Emit an exact copy of the lines running from the start of the records to the line containing "return _perm[(_perm[ix &", both included.

(Stored entries)
━━━━

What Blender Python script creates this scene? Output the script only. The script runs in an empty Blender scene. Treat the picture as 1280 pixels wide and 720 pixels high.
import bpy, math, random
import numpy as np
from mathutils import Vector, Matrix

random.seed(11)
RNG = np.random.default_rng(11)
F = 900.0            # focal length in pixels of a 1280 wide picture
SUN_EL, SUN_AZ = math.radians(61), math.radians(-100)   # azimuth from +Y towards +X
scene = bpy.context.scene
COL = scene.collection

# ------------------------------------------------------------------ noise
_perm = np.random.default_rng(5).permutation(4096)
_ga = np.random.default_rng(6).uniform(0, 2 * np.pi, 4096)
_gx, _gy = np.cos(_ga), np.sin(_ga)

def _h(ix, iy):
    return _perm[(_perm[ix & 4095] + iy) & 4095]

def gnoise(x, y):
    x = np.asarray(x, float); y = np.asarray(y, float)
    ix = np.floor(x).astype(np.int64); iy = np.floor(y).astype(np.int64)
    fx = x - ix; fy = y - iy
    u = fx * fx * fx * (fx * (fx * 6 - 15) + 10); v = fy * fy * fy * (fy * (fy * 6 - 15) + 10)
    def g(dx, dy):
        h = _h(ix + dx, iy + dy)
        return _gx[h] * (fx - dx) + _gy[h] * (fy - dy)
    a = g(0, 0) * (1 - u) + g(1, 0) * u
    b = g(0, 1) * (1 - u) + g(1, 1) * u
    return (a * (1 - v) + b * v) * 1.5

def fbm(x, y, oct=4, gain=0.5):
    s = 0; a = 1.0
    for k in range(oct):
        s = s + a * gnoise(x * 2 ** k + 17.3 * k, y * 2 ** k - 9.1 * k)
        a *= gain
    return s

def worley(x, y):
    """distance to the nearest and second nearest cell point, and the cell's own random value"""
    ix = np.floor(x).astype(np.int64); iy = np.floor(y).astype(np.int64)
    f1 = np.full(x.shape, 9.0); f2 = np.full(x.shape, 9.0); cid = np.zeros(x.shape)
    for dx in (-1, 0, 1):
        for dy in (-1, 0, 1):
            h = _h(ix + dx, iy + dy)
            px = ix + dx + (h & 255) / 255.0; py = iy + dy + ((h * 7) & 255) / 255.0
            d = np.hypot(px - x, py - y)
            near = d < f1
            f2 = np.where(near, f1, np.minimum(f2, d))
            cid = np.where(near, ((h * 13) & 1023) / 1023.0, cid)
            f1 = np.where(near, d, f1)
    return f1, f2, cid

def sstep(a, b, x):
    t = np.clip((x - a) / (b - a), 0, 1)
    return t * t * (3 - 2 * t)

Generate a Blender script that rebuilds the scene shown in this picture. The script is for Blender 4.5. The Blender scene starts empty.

━━━━

- [Expected output]
What Blender Python script creates this scene? Output the script only. The script runs in an empty Blender scene. Treat the picture as 1280 pixels wide and 720 pixels high.
import bpy, math, random
import numpy as np
from mathutils import Vector, Matrix

random.seed(11)
RNG = np.random.default_rng(11)
F = 900.0            # focal length in pixels of a 1280 wide picture
SUN_EL, SUN_AZ = math.radians(61), math.radians(-100)   # azimuth from +Y towards +X
scene = bpy.context.scene
COL = scene.collection

# ------------------------------------------------------------------ noise
_perm = np.random.default_rng(5).permutation(4096)
_ga = np.random.default_rng(6).uniform(0, 2 * np.pi, 4096)
_gx, _gy = np.cos(_ga), np.sin(_ga)

def _h(ix, iy):
    return _perm[(_perm[ix & 4095] + iy) & 4095]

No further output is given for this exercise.